XBRL-based financial reports created an opportunity to change the review process used to make sure financial reports are created correctly. XBRL alone cannot change this. But, if you put three things together a transformation can occur. To achieve this change you need three things:
- Structured financial reports: Individual pieces of information in structured reports can be reliably addressed and worked with by computer-based processes.
- Machine-readable rules: The logical, mechanical, structural, mathematical, accounting, and reporting rules of a financial report must be put into a form that a computer can understand and work with. The machine-readable rules are used to make sure the structured financial reports are created correctly.
- Software: Computer software is the machine that reads the rules and otherwise leverages the rules to (a) help professional accountants create the financial reports and (b) help make sure the reports are created correctly.
Because of XBRL-based financial reports, machine-readable rules, and software that can effectively understands the rules; it is no longer the case that ZERO percent of the process of reviewing a financial report to make sure it has been created correctly.

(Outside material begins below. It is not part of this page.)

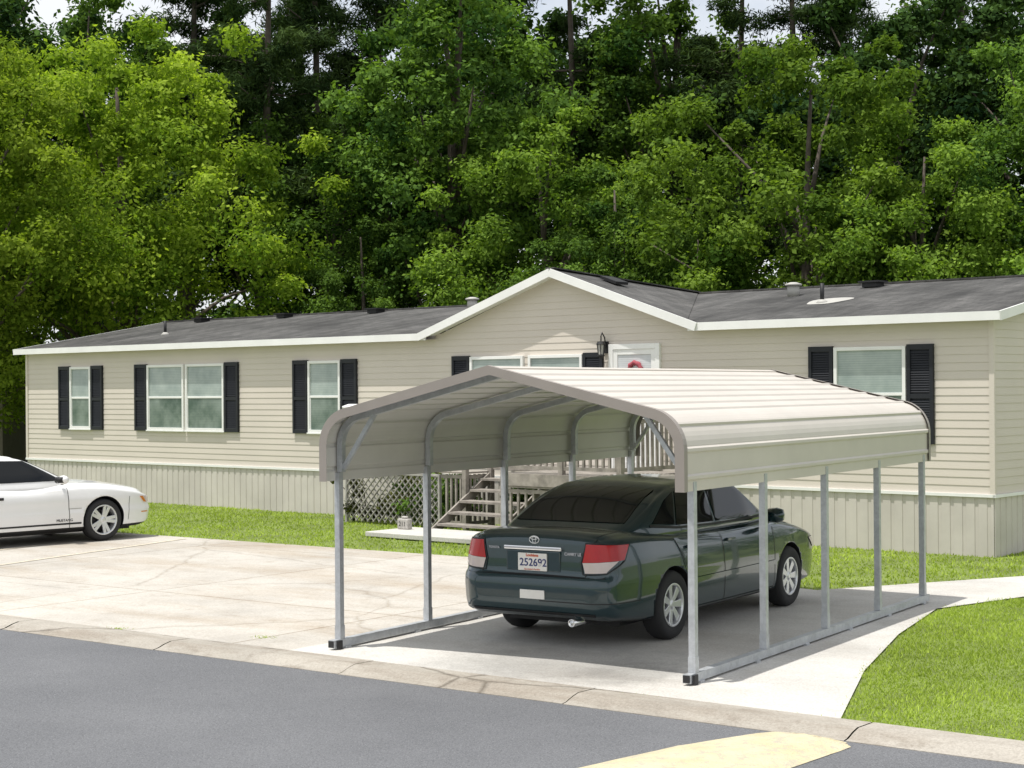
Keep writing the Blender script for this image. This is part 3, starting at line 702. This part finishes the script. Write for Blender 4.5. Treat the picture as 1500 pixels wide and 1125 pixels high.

Today, it is possible to automate some percentage of those quality checks and other review tasks. What percent? While the actual percentage of what can be reviewed using automated machine-based processes is unclear; that percentage will be significant. The percentage will be determined by the volume and quality of the machine-readable rules and the problem solving logic available from the software.
When will this software be available? Well, the software is available today. Here are two software applications that perform automated review tasks:
- XBRL Cloud Reporting Checklist (commercially available, in BETA)
- Pesseract Reporting Checklist (working proof of concept to test the feasibility of automated reporting checklists)
You can fiddle with the reporting checklist here if you are interested; experience the details for yourself. This ZIP archive contains an Excel based application that lets you extract and see the machine-readable rules used by both of those software applications. There are THREE Excel spreadsheets: one for US GAAP, another for IFRS, and another for what I call the XASB reporting scheme which is an imaginary scheme I created to figure some things out. This document explains the details. This document explains the techniques used.
Currently, XBRL Cloud and Pesseract are both flawed in my view. The flaw is that they are both batch processes run AFTER a report is created. Why is that a flaw? It is a flaw because the software does not help you actually create the report.
What I am doing is creating software that is used DURING the process of creating a financial report. Basically, what I refer to as an expert system for creating financial reports. The idea of expert systems is not new. Expert systems is one of the most successful areas of artificial intelligence. When I talk about human and machine collaboration or machines augmenting humans; what I am talking about is an expert system for creating financial reports.
Ten years ago I could not explain the difference between "syntax" and "semantics". Literally. When I created that video, How XBRL Works, on May 1, 2008; I was still struggling with understanding the difference between those two terms.
A lot has changed since then. I have accumulated a lot of information and step-by-step figured out how to create the expert system I believed could be created. I figured it out with the help of a bunch of other people. There are still a few details but the problem of how to do this has been solved. That is the purpose of Pesseract, to figure this out.
Financial reporting...get ready to be disrupted.